Короче, командир распорядился и меня избрали секретарем комсомольской организации батареи. Беликов сунул мне в руки штампик, которым проставляют уплату взносов в комсомольском билете, ключи от металлического ящика, где лежали эти самые билеты всей батареи, протоколы комсомольских собраний и ведомости сбора взносов, и благополучно уехал домой на гражданку.
Я остался комсоргом батареи. Первое, что я сделал – это подвел финансовый баланс. Оказалось, что какой-то суммы из собранных ДЕНЕГ НЕ ХВАТАЕТ. Ну это ерунда. Сержантская зарплата позволяла спокойно возместить недостачу. Я получал в валюте (в монгольских тугриках) 90 тугриков. Это приблизительно двадцать два – двадцать три рубля на наши деньги. Это при том, что банка сгущенки стоила 55 монго, то есть две банки на один тугрик. Свитерок, ну, конечно, не шерстяной, но достаточно приличный стоил около тридцати тугриков, а верблюдов на месячную зарплату я мог купить два или даже три штуки. Но кроме этих денег, мне на сберкнижку за классность, я имел третий класс по своей воинской специальности, каждый месяц начисляли десять рублей.
Так что недостача никакого беспокойства не вызвала, но обеспокоило и очень другое.

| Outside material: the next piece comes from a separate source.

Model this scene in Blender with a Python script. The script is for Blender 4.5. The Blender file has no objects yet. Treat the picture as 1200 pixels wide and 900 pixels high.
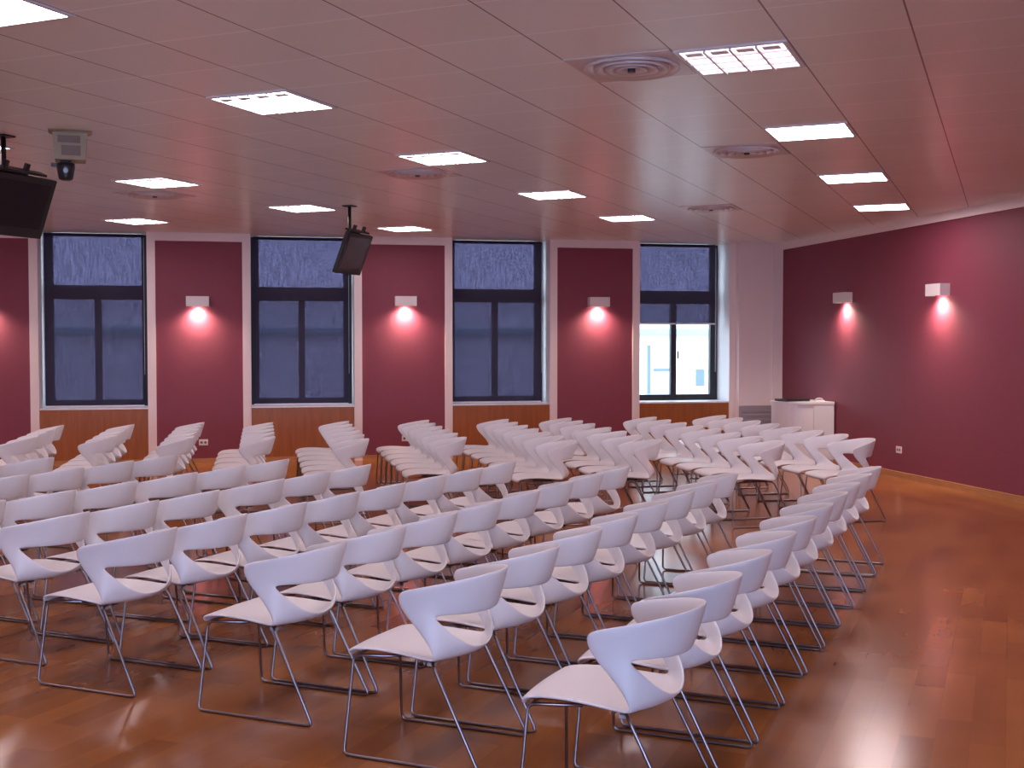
import bpy, bmesh, math, random
from mathutils import Vector, Matrix
random.seed(7)
PI = math.pi
R = math.radians
col = bpy.context.scene.collection
scn = bpy.context.scene

# ------------------------------------------------------------------ camera
CAM_Z = 1.69
cd = bpy.data.cameras.new('camera'); cam = bpy.data.objects.new('camera', cd); col.objects.link(cam)
cd.sensor_fit = 'HORIZONTAL'; cd.sensor_width = 36.0; cd.lens = 36.0 * 1383.27 / 1200.0
cd.clip_start = 0.05; cd.clip_end = 400
cam.location = (0, 0, CAM_Z); cam.rotation_euler = (PI / 2 - 0.0344, 0, 0)
scn.camera = cam

# ------------------------------------------------------------------ view, world, big lights
scn.view_settings.view_transform = 'Standard'; scn.view_settings.look = 'None'
scn.view_settings.gamma = 1.0; scn.view_settings.use_curve_mapping = False
scn.view_settings.exposure = 0.27
LAMP_E = 27.0                       # ceiling panels
LAMP_COL = (1.0, 0.83, 0.86)
SCONCE_W = 125.0
SKY_STRENGTH = 5.4
SKY_COL = (0.70, 0.84, 1.0)
scn.cycles.max_bounces = 8; scn.cycles.diffuse_bounces = 4; scn.cycles.glossy_bounces = 3
scn.cycles.transmission_bounces = 4; scn.cycles.transparent_max_bounces = 8
scn.cycles.sample_clamp_indirect = 6.0
scn.cycles.caustics_reflective = False; scn.cycles.caustics_refractive = False
w = bpy.data.worlds.new('sky'); scn.world = w; w.use_nodes = True
bg = w.node_tree.nodes['Background']; bg.inputs[0].default_value = (*SKY_COL, 1); bg.inputs[1].default_value = SKY_STRENGTH

# frames of reference.  wall frame: s runs right along the back wall, t runs towards it
WR = R(12.0)
def W(s, t, z=0.0):
    return Vector((s * math.cos(WR) - t * math.sin(WR), s * math.sin(WR) + t * math.cos(WR), z))
# grid frame of the ceiling tiles and the near block of chairs: u to the left, v away
GA = 0.4
def G(u, v, z=0.0):
    return Vector((v * math.sin(GA) - u * math.cos(GA), v * math.cos(GA) + u * math.sin(GA), z))
def GI(i, j, z=0.0):                # ceiling tile index
    return G(1.0669 + 0.6 * i, 5.5077 + 0.6 * j, z)
CEIL = 3.23
T_BACK = 17.1
S_RIGHT = 7.86
S_LEFT = -7.4
T_FRONT = -4.5

def area(name, loc, size, rot, watts, color):
    l = bpy.data.lights.new(name, 'AREA'); l.shape = 'RECTANGLE'; l.size, l.size_y = size
    l.energy = watts; l.color = color
    o = bpy.data.objects.new(name, l); o.location = loc; o.rotation_euler = rot; col.objects.link(o); return o
# daylight through the wide windows behind the camera
area('daylight_rear', W(-0.6, T_FRONT + 0.12, 1.75), (7.0, 1.9), (R(90), 0, WR), 290, (0.34, 0.48, 1.0))

# ------------------------------------------------------------------ materials
def nmat(name):
    m = bpy.data.materials.new(name); m.use_nodes = True
    nt = m.node_tree; return m, nt, nt.nodes, nt.links, nt.nodes['Principled BSDF']
def plain(name, c, rough=0.5, metal=0.0, spec=0.5, bump=0.0, bscale=60, coat=0.0, var=0.0, vscale=4):
    m, nt, N, L, P = nmat(name)
    P.inputs['Base Color'].default_value = (*c, 1); P.inputs['Roughness'].default_value = rough
    P.inputs['Metallic'].default_value = metal; P.inputs['Specular IOR Level'].default_value = spec
    P.inputs['Coat Weight'].default_value = coat
    tc = N.new('ShaderNodeTexCoord')
    nz = N.new('ShaderNodeTexNoise'); nz.inputs['Scale'].default_value = bscale; nz.inputs['Detail'].default_value = 3
    L.new(tc.outputs['Object'], nz.inputs['Vector'])
    if bump:
        b = N.new('ShaderNodeBump'); b.inputs['Strength'].default_value = bump; b.inputs['Distance'].default_value = 0.01
        L.new(nz.outputs['Fac'], b.inputs['Height']); L.new(b.outputs['Normal'], P.inputs['Normal'])
    if var:
        n2 = N.new('ShaderNodeTexNoise'); n2.inputs['Scale'].default_value = vscale; n2.inputs['Detail'].default_value = 4
        L.new(tc.outputs['Object'], n2.inputs['Vector'])
        mx = N.new('ShaderNodeMix'); mx.data_type = 'RGBA'
        mx.inputs[6].default_value = (*[x * (1 - var) for x in c], 1); mx.inputs[7].default_value = (*[min(1, x * (1 + var)) for x in c], 1)
        L.new(n2.outputs['Fac'], mx.inputs[0]); L.new(mx.outputs[2], P.inputs['Base Color'])
    return m
def emis(name, c, s):
    m, nt, N, L, P = nmat(name)
    e = N.new('ShaderNodeEmission'); e.inputs[0].default_value = (*c, 1); e.inputs[1].default_value = s
    L.new(e.outputs[0], N['Material Output'].inputs[0]); return m

M = {}
M['plastic'] = plain('white_plastic', (0.72, 0.69, 0.71), 0.38, spec=0.4)
M['chrome'] = plain('satin_chrome', (0.27, 0.245, 0.26), 0.28, metal=1.0)
M['dark_metal'] = plain('dark_metal', (0.05, 0.045, 0.05), 0.45)
M['clip'] = plain('grey_plastic', (0.45, 0.44, 0.46), 0.4)
M['maroon'] = plain('maroon_wall_paint', (0.225, 0.039, 0.070), 0.6, bump=0.25, bscale=180, var=0.06, vscale=30)
M['trim'] = plain('cream_painted_trim', (0.85, 0.73, 0.72), 0.45, bump=0.03)
M['wall'] = plain('pale_wall_paint', (0.84, 0.71, 0.72), 0.6, bump=0.05)
M['reveal'] = plain('white_reveal_paint', (0.78, 0.76, 0.78), 0.5)
M['frame'] = plain('dark_window_frame', (0.012, 0.012, 0.018), 0.5)
M['sill'] = plain('white_sill', (0.80, 0.80, 0.84), 0.35)
M['black'] = plain('black_plastic', (0.008, 0.007, 0.010), 0.4)
M['beige'] = plain('beige_plastic', (0.33, 0.25, 0.15), 0.5)
M['beige_dark'] = plain('beige_grille', (0.20, 0.14, 0.11), 0.6)
M['grille'] = plain('grey_radiator_metal', (0.33, 0.28, 0.33), 0.5)
M['cabinet'] = plain('pale_cabinet_laminate', (0.68, 0.66, 0.72), 0.35)
M['outlet'] = plain('outlet_plastic', (0.75, 0.68, 0.68), 0.4)
M['socket'] = plain('socket_hole', (0.12, 0.09, 0.09), 0.5)
M['sconce'] = plain('white_sconce_metal', (0.72, 0.66, 0.66), 0.4)
M['alu'] = plain('white_lamp_metal', (0.70, 0.66, 0.68), 0.3)
M['vent'] = plain('vent_metal', (0.62, 0.52, 0.51), 0.3)
M['facade'] = plain('pale_facade', (0.80, 0.80, 0.78), 0.8)
M['facade_trim'] = plain('teal_cornice', (0.30, 0.48, 0.48), 0.8)
M['facade_glass'] = plain('far_window_glass', (0.13, 0.19, 0.24), 0.3)
M['street'] = plain('street_asphalt', (0.35, 0.35, 0.36), 0.9)
M['lamp'] = emis('lamp_diffuser_glow', LAMP_COL, LAMP_E)
M['lamp_soft'] = emis('louver_lamp_glow', LAMP_COL, LAMP_E * 0.62)
M['lamp_dim'] = emis('dim_louver_lamp_glow', (1.0, 0.80, 0.88), 2.6)
M['bulb'] = emis('sconce_bulb_glow', (1.0, 0.78, 0.62), 12.0)

def wood(name, c1, c2, scale=(1, 1, 1), rough=0.4):
    m, nt, N, L, P = nmat(name)
    tc = N.new('ShaderNodeTexCoord'); mp = N.new('ShaderNodeMapping'); mp.inputs['Scale'].default_value = scale
    L.new(tc.outputs['Object'], mp.inputs[0])
    nz = N.new('ShaderNodeTexNoise'); nz.inputs['Scale'].default_value = 3.0; nz.inputs['Detail'].default_value = 6; nz.inputs['Roughness'].default_value = 0.6
    L.new(mp.outputs[0], nz.inputs['Vector'])
    mx = N.new('ShaderNodeMix'); mx.data_type = 'RGBA'; mx.inputs[6].default_value = (*c1, 1); mx.inputs[7].default_value = (*c2, 1)
    rp = N.new('ShaderNodeMapRange'); rp.inputs[1].default_value = 0.35; rp.inputs[2].default_value = 0.65
    L.new(nz.outputs['Fac'], rp.inputs[0]); L.new(rp.outputs[0], mx.inputs[0]); L.new(mx.outputs[2], P.inputs['Base Color'])
    P.inputs['Roughness'].default_value = rough
    return m
M['wood_panel'] = wood('wood_cladding', (0.30, 0.085, 0.016), (0.38, 0.115, 0.024), (9, 9, 0.7), 0.4)
M['base'] = wood('wood_baseboard', (0.42, 0.19, 0.07), (0.50, 0.24, 0.10), (2, 2, 8), 0.45)

def floor_mat():
    m, nt, N, L, P = nmat('parquet_floor')
    tc = N.new('ShaderNodeTexCoord')
    def planks(ang):
        mp = N.new('ShaderNodeMapping'); mp.inputs['Rotation'].default_value = (0, 0, ang)
        L.new(tc.outputs['Object'], mp.inputs[0])
        b = N.new('ShaderNodeTexBrick'); b.offset = 0.37; b.squash = 1.0
        b.inputs['Color1'].default_value = (0.1, 0.1, 0.1, 1); b.inputs['Color2'].default_value = (0.8, 0.8, 0.8, 1)
        b.inputs['Mortar'].default_value = (0.25, 0.25, 0.25, 1)
        b.inputs['Scale'].default_value = 1.0; b.inputs['Mortar Size'].default_value = 0.0012
        b.inputs['Brick Width'].default_value = 0.8; b.inputs['Row Height'].default_value = 0.14; b.inputs['Bias'].default_value = 0.0
        L.new(mp.outputs[0], b.inputs[0])
        mp2 = N.new('ShaderNodeMapping'); mp2.inputs['Scale'].default_value = (1.2, 14, 1)
        L.new(mp.outputs[0], mp2.inputs[0])
        nz = N.new('ShaderNodeTexNoise'); nz.inputs['Scale'].default_value = 1.0; nz.inputs['Detail'].default_value = 5
        L.new(mp2.outputs[0], nz.inputs[0])
        return b, nz
    # the brick pattern's long side follows local x of the mapped vector
    b1, n1 = planks(-(PI / 2 - GA)); b2, n2 = planks(-(PI / 2 + WR))
    # border boards parallel to the right wall
    mpw = N.new('ShaderNodeMapping'); mpw.inputs['Rotation'].default_value = (0, 0, -WR)
    L.new(tc.outputs['Object'], mpw.inputs[0])
    sx = N.new('ShaderNodeSeparateXYZ'); L.new(mpw.outputs[0], sx.inputs[0])
    gt = N.new('ShaderNodeMath'); gt.operation = 'GREATER_THAN'; gt.inputs[1].default_value = 6.6; L.new(sx.outputs[0], gt.inputs[0])
    def mixf(a, b):
        x = N.new('ShaderNodeMix'); x.data_type = 'RGBA'
        L.new(gt.outputs[0], x.inputs[0]); L.new(a, x.inputs[6]); L.new(b, x.inputs[7]); return x.outputs[2]
    br = mixf(b1.outputs['Color'], b2.outputs['Color']); gr = mixf(n1.outputs['Fac'], n2.outputs['Fac'])
    big = N.new('ShaderNodeTexNoise'); big.inputs['Scale'].default_value = 0.9; big.inputs['Detail'].default_value = 3
    L.new(tc.outputs['Object'], big.inputs[0])
    a = N.new('ShaderNodeMath'); a.operation = 'MULTIPLY'; a.inputs[1].default_value = 0.34; L.new(br, a.inputs[0])
    c = N.new('ShaderNodeMath'); c.operation = 'MULTIPLY_ADD'; c.inputs[1].default_value = 0.13; L.new(gr, c.inputs[0]); L.new(a.outputs[0], c.inputs[2])
    d = N.new('ShaderNodeMath'); d.operation = 'MULTIPLY_ADD'; d.inputs[1].default_value = 0.75; L.new(big.outputs['Fac'], d.inputs[0]); L.new(c.outputs[0], d.inputs[2])
    rp = N.new('ShaderNodeValToRGB'); e = rp.color_ramp.elements
    e[0].position = 0.35; e[0].color = (0.19, 0.056, 0.012, 1); e[1].position = 0.95; e[1].color = (0.44, 0.165, 0.040, 1)
    mid = rp.color_ramp.elements.new(0.62); mid.color = (0.30, 0.098, 0.020, 1)
    L.new(d.outputs[0], rp.inputs[0]); L.new(rp.outputs[0], P.inputs['Base Color'])
    rr = N.new('ShaderNodeMapRange'); rr.inputs[3].default_value = 0.185; rr.inputs[4].default_value = 0.205; P.inputs['Specular IOR Level'].default_value = 0.6
    L.new(gr, rr.inputs[0]); L.new(rr.outputs[0], P.inputs['Roughness'])
    return m
M['floor'] = floor_mat()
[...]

За комсомольцем Тимофеевым числился ДОЛГпо уплате взносов за полгода. А учитывая то, что зарплата у него была не малая, это выливалось в несколько тысяч тугриков.
Конечно, в семейном месячном бюджете образуется определенная брешь и у супруги возникнут сразу вполне предсказуемые вопросы: а где? А как? Но ты же платил? Почему и некоторые другие. Если же комсомолец Тимофеев откажется платить, он автоматически вылетает из комсомола, а где вы видели командира исключенного из рядов Всесоюзного Ленинского Коммунистического Союза молодежи? А какой он пример будет показывать своим подчиненным?
Все это Тимофеев прекрасно понимал, поэтому когда на следующий день я пригласил его в канцелярию батареи, отметьте, что год назад он лично вызывал меня в эту же самую канцелярию, он понял все с полуслова.
- И что будем делать? – сразу в лоб спросил он меня
- Я не знаю, в университетах я не обучался… - запел я старую песню
Тимофеев сразу понял, он мужик был очень догадливый, откуда ветер дует.
- Ладно, ты это… Ты за прошлые косяки меня извиняй. Но я ведь с лучшими чувствами… Это… Ты ведь знаешь, кто прошлое вспомянет, тому глаз…
- А кто забудет, тому оба – закончил я.
- Ну ты не темни, говори, за тобой последнее слово
- Ладно. Буду думать. Вопрос непростой…
И мы разошлись.
С того дня старшину как подменили. Наряды меня обходили теперь стороной, мужики в батарее только удивленно переглядывались, не понимая истинных причин. Все решили, что все завязано на том, что меня выбрали комсоргом. Но до конца всех причин не знал никто.
Вопрос и вправду был непростой. Если я потребую, чтобы Тимоха заплатил деньги в ближайшую получку, он, скорей всего, откажется. История получит огласку. Получается мы с ним меряемся силами. Неизвестно чью сторону примет командир батареи. Тимофеев заслуженный ветеран, порядок в батарее держится именно на нем и для комбата он важнее, чем какой-то недоделанный комсорг. Значит Тимофеев берет верх, я теряю все остатки еще не заслуженного авторитета. Дальше и служба и комсомольская работа рассыпаются на кусочки. Мне все это не нужно абсолютно.
Если узнает про эту историю его жена, отношения в семье его из-за ежедневных пьянок очень натянутые. Дело подходит к разводу. После развода его обязательно попрут из прапорщиков. Батарея опускается, отношения с комбатом натягиваются. Нет не пойдет
В конце концов я решил оставить все на прежних позициях. Я держал старшину на поводке, он это понимал, но всех такое положение дел устраивало.
Так протянулось где-то примерно с год. А через год старшина вдруг неожиданно резко ушел из старшин на склад ГСМ. В конце он подошел ко мне и тихонько сказал:
- Все комсомолец. Закончилась наша история. Ухожу я от тебя. Не поминай лихом.
- Ой старшина, не поспешил ли ты? Будешь переводиться, нужно об уплате взносов сообщать.
- А это ты комсорг хрен угадал. У меня комсомольский возраст в следующем месяце заканчивается. И становлюсь я даже не несоюзной молодежью, а обыкновенным прапором. Выбываю даже из молодежи. Давай, живи не чахни! Привет родителям!